In this chapter, we look at the political reality of international trade. While many nations are nominally committed to free trade, in practice nations tend to intervene in international trade. The nature of these political realities are amply illustrated in the case that opens this chapter. The case describes how the decision by the European Union (EU) to ban hormone-treated beef in Europe has given rise to a contentious trade dispute between the EU and several beef-producing countries such as Canada and the United States. The EU banned the sale of hormone-treated beef for political reasons--it wanted to soothe concerns in Europe about the potential health effects of such meat, even though such concerns have no basis in scientific fact. However, the EU is also a member of the World Trade Organization and has to abide by its rules if it wants to enjoy the benefits of membership. Unfortunately for the EU, the WTO ruled that the EU ban is illegal. This decision has placed the EU between a rock and a hard place. On the one hand, the EU is under considerable political pressure from consumer groups within Europe to maintain the ban. On the other, it wants to play by the rules of the WTO--rules that have brought significant benefits to the EU (as we shall discuss later in this chapter). Exactly how the EU will solve this dilemma remains to be seen. For the time being, it looks like it will keep the ban, pay a penalty for violating WTO rules, and continue to search for scientific evidence to support its position.

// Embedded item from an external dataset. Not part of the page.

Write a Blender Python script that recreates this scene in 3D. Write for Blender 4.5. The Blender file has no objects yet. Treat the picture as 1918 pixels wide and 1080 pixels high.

In this chapter, we explore the political and economic reasons for intervening in international trade. When governments intervene, they often do so by restricting imports of goods and services into their nation, while adopting policies that promote exports. Normally their motives for intervention are to protect domestic producers and jobs from foreign competition, while increasing the foreign market for domestic products. However, as the opening case illustrates, in recent years "social" issues have tended to intrude in the decision making. The decision by the EU to ban imports of hormone-treated beef, for example, was only tangentially influenced by a desire to protect the jobs of beef producers in Europe. Rather, it was a political response to social concerns about the health consequences of hormone-treated beef. Social issues are also entering into the trade calculus in other countries. In the United States, for example, there is a movement to ban imports of goods from countries that do not abide by the same labor, health, and environmental regulations as the United States does.

We start this chapter by describing the range of policy instruments that governments use to intervene in international trade. This is followed by a detailed review of the various political and economic motives that governments have for intervention. In the third section, we consider how the case for free trade stands up in view of the various justifications given for government intervention in international trade. Then we look at the emergence of the modern international trading system, which is based on the General Agreement on Tariffs and Trade (GATT) and its successor, the World Trade Organization. The GATT and WTO are the creations of a series of multinational treaties. The most recent was completed in 1995, involved over 120 countries, and resulted in creation of the WTO. The purpose of these treaties has been to lower barriers to the free flow of goods and services between nations. Like the GATT before it, the WTO promotes free trade by limiting the ability of national governments to adopt policies that restrict imports into their nations. In the final section of this chapter, we discuss the implications for business practice.